The Ramparts of MacKenzie River.
It was now the 3rd of June. MacKenzie ascended a mountain to look along the forward path. When he came down with McKay and the Indian Cancre, no canoe was to be found. MacKenzie sent broken branches drifting down stream as a signal and fired gunshot after gunshot, but no answer! Had the men deserted with boat and provisions? Genuinely alarmed, MacKenzie ordered McKay and Cancre back down the Parsnip, while he went on up stream. Whichever found the canoe was to fire a gun. For a day without food and in drenching rains, the three tore through the underbrush shouting, seeking, despairing till strength was exhausted and moccasins worn to tatters. Barefoot and soaked, MacKenzie was just lying down for the night when a crashing echo told him McKay had found the deserters. They had waited till he had disappeared up the mountain, then headed the canoe north and drifted down stream. The Indians were openly panic-stricken and wanted to build a raft to float home. The French voyageurs pretended they had been delayed mending the canoe. MacKenzie took no outward notice of the treachery, but henceforth never let the crew out of his own or McKay’s sight.

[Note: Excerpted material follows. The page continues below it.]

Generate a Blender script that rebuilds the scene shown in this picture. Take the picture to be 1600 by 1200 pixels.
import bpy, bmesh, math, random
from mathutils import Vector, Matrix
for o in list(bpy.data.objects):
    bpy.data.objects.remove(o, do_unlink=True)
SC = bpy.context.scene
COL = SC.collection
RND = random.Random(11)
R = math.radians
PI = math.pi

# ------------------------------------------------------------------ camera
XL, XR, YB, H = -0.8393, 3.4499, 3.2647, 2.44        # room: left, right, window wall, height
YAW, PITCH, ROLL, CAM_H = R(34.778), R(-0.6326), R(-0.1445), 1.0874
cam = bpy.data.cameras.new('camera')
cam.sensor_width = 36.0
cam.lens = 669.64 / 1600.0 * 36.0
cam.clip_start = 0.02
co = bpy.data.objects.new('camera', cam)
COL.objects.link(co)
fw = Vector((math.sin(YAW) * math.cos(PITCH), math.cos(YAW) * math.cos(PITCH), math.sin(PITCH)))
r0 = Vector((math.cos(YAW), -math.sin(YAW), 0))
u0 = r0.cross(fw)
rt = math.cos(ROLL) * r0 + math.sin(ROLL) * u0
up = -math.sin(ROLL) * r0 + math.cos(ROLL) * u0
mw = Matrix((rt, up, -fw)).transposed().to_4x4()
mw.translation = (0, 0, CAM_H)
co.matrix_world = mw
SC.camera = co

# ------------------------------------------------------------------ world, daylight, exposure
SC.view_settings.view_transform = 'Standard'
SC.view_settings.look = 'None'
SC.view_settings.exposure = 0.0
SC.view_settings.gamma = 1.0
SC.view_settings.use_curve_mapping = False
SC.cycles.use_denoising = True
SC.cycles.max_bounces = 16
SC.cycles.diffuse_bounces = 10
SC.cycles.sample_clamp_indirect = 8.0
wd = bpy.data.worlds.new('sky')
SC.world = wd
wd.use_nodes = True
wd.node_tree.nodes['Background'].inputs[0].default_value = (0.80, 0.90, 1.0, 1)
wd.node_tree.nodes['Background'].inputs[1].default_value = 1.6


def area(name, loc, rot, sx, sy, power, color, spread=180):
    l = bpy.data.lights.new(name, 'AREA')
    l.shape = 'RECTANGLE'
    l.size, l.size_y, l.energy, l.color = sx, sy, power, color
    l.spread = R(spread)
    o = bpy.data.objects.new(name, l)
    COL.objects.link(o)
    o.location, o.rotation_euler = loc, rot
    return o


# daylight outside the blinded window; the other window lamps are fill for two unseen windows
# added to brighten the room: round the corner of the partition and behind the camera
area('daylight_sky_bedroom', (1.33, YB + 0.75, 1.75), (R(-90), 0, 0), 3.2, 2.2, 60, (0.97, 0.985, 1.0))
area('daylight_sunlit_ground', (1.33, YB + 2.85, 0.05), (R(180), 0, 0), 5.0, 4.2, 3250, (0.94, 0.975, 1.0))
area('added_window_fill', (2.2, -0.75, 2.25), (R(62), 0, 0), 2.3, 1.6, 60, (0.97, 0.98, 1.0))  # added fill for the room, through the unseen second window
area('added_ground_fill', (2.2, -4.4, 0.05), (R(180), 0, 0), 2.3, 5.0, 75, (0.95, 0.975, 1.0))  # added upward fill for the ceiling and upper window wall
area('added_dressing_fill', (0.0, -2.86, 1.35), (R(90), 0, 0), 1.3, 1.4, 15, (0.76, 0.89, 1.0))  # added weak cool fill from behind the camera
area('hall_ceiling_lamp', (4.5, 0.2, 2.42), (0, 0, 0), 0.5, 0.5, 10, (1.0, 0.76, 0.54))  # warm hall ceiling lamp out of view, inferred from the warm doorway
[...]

A week later, Indians were met who told MacKenzie of the Carrier tribes, inlanders, who bartered with the Indians on the sea. One old man drew a birch bark map of how the Parsnip led to a portage overland to another river flowing to the sea. Promising to return in two moons (months), MacKenzie embarked with an Indian for guide. On the evening of June 12th, they entered a little lake, the source of Peace River. A beaten path led over a low ridge to another little lake—the source of the river that flowed to the Pacific. This was Bad River, a branch of the Fraser, though MacKenzie thought it was a branch of the Great River—the Columbia. The little lake soon narrowed to a swift torrent, which swept the canoe along like a chip. MacKenzie wanted to walk along the shore, for some one should go ahead to look out for rapids, but the crew insisted if they were to perish, he must perish with them, and all hands embarked. The consequence was that the canoe was presently caught in a swirl. A rock banged through the bottom tearing away the keel. Round swung the tottering craft to the rush! Another smash, and out went the bow, the canoe flattening like a board, the Indians weeping aloud on top of the baggage, the voyageurs paralyzed with fear, hanging to the gun’els. On swept the wrecked canoe! The foreman frantically grabbed the branch of an overhanging tree. It jerked him bodily ashore and the canoe flat as a flap-jack came to a stop in shallow sands.